◆ **Excerpted data**:
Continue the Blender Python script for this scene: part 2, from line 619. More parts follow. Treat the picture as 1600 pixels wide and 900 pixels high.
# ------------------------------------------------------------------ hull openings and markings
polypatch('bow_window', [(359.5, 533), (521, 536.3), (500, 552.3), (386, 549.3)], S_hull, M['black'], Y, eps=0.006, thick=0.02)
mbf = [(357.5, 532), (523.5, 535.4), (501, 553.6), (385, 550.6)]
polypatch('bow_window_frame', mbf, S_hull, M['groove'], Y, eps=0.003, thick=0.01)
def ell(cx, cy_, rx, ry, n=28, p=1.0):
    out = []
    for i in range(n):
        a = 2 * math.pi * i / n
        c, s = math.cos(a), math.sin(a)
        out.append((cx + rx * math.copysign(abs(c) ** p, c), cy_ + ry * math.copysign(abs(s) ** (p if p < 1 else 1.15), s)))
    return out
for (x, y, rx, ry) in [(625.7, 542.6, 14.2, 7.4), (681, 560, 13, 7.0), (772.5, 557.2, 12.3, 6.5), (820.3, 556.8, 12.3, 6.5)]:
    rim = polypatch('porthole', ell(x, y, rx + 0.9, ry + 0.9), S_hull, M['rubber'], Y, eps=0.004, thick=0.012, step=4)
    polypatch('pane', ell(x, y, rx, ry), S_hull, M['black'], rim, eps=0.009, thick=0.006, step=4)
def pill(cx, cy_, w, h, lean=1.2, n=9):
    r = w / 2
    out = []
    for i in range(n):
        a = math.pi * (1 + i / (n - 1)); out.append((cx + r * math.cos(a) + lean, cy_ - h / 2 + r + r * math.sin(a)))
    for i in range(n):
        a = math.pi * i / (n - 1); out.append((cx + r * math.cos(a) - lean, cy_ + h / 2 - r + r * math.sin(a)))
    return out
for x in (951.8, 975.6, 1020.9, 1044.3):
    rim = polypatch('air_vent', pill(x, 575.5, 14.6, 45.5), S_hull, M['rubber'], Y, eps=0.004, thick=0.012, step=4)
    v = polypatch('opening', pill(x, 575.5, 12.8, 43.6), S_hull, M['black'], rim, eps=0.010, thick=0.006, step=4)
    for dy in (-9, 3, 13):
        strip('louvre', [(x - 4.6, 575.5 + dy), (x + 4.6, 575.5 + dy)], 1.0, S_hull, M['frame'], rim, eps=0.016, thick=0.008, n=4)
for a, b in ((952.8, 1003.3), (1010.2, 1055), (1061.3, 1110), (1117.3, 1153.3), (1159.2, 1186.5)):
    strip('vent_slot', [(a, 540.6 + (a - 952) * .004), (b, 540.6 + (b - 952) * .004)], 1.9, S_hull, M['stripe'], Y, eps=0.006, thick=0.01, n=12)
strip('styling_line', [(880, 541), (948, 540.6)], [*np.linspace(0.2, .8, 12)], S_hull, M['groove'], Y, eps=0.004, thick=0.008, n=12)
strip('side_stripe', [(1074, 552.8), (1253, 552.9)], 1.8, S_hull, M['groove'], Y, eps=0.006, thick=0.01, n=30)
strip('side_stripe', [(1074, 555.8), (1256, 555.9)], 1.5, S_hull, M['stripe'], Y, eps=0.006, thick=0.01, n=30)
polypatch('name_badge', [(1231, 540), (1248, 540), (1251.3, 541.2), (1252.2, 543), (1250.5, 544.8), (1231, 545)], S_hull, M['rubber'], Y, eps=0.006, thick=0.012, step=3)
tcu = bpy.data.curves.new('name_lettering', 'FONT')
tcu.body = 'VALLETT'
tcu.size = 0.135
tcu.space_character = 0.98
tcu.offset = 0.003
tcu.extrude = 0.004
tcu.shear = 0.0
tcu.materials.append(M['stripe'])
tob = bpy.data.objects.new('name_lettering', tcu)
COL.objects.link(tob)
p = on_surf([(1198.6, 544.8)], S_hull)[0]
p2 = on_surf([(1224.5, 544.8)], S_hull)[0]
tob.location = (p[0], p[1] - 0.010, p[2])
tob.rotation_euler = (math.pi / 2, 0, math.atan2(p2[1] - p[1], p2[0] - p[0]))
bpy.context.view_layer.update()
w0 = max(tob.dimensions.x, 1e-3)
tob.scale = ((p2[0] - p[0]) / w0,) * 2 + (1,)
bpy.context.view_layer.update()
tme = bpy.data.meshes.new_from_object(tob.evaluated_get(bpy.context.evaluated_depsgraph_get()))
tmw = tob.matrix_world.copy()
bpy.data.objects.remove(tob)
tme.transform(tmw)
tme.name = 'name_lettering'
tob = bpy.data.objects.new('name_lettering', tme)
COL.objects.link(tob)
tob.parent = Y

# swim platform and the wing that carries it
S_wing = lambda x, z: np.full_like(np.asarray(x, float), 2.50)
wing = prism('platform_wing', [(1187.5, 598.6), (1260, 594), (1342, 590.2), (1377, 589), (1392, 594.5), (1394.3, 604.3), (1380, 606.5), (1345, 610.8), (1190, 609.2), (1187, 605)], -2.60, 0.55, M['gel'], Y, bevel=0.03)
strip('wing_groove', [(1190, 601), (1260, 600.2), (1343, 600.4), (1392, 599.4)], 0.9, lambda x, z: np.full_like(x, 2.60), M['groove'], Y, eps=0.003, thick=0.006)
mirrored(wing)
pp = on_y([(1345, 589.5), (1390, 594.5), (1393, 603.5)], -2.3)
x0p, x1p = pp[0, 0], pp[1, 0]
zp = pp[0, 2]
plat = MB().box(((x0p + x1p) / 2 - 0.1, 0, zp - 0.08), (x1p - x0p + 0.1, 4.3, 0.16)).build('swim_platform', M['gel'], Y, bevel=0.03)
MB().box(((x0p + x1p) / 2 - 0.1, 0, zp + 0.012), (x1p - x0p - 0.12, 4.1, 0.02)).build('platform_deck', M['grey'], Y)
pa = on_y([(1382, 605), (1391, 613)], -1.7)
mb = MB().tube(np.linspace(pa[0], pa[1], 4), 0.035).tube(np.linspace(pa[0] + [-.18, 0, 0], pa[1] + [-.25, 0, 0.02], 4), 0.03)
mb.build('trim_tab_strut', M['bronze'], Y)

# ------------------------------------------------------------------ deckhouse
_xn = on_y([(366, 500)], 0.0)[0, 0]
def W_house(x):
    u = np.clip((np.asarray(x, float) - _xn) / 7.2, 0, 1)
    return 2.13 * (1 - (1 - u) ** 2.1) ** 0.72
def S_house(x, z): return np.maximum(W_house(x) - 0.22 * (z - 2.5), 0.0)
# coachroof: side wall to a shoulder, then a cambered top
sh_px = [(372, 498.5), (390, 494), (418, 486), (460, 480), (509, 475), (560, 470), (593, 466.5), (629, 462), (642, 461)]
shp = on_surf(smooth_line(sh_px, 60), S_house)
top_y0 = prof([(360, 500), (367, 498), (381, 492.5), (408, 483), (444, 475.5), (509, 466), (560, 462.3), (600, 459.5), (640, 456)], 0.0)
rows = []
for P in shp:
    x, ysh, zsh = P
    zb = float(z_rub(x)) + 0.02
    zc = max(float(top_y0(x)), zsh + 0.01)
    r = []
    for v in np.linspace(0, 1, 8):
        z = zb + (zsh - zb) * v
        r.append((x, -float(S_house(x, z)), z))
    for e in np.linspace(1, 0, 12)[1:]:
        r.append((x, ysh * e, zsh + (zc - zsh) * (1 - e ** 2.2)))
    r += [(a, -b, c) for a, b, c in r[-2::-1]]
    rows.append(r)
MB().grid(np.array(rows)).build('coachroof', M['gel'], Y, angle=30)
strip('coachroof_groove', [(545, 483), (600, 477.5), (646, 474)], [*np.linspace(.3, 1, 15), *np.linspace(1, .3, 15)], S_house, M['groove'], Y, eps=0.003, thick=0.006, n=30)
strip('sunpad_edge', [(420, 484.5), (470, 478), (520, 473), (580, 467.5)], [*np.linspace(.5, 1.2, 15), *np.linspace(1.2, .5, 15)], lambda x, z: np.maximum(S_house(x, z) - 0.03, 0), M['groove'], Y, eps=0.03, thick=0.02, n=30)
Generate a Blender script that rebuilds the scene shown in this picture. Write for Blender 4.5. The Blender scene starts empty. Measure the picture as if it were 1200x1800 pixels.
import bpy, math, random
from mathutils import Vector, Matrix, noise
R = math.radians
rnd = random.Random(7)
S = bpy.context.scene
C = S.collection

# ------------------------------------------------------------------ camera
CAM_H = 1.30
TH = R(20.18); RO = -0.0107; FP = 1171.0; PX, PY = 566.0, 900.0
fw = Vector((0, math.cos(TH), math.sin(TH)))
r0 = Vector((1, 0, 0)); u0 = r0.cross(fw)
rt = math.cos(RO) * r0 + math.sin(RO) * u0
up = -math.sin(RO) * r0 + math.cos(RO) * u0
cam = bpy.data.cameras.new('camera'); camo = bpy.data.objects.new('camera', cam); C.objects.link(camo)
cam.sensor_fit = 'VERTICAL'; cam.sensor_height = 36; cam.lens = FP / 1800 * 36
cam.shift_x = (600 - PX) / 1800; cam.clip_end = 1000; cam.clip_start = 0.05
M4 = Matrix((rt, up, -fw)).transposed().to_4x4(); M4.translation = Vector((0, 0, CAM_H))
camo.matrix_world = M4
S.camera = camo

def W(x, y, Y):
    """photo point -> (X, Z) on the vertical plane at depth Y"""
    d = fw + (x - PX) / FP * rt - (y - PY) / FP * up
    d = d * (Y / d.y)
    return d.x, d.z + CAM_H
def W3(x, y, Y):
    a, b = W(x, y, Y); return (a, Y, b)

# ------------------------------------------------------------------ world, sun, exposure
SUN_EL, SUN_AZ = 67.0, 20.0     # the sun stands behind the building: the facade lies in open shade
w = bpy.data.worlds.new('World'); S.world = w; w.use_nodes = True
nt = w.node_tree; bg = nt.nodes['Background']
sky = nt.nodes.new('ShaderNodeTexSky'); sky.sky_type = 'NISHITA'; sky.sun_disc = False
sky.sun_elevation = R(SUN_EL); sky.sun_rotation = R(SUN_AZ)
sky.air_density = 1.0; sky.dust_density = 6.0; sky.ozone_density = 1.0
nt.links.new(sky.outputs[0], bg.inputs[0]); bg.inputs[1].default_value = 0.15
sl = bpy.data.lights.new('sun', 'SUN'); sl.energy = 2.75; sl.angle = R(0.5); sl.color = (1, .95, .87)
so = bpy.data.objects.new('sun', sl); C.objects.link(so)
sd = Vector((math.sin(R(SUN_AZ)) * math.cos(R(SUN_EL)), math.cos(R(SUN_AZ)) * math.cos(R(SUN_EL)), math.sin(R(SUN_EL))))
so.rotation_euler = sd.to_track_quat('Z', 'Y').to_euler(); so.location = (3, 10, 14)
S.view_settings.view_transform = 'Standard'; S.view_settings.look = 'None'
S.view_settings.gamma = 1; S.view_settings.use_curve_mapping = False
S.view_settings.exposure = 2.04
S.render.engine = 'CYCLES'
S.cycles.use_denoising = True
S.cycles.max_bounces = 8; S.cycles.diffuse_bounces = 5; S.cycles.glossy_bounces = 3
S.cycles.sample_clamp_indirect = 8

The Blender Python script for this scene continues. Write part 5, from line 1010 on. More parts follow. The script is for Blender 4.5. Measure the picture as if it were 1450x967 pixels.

◆ **What is needed**:
Exactly reproduce the stretch from the line with "Generate a Blender" through the line with "C = S.collection", including both ends and nothing else.

◆ **Problem solution**:
Generate a Blender script that rebuilds the scene shown in this picture. Write for Blender 4.5. The Blender scene starts empty. Measure the picture as if it were 1200x1800 pixels.
import bpy, math, random
from mathutils import Vector, Matrix, noise
R = math.radians
rnd = random.Random(7)
S = bpy.context.scene
C = S.collection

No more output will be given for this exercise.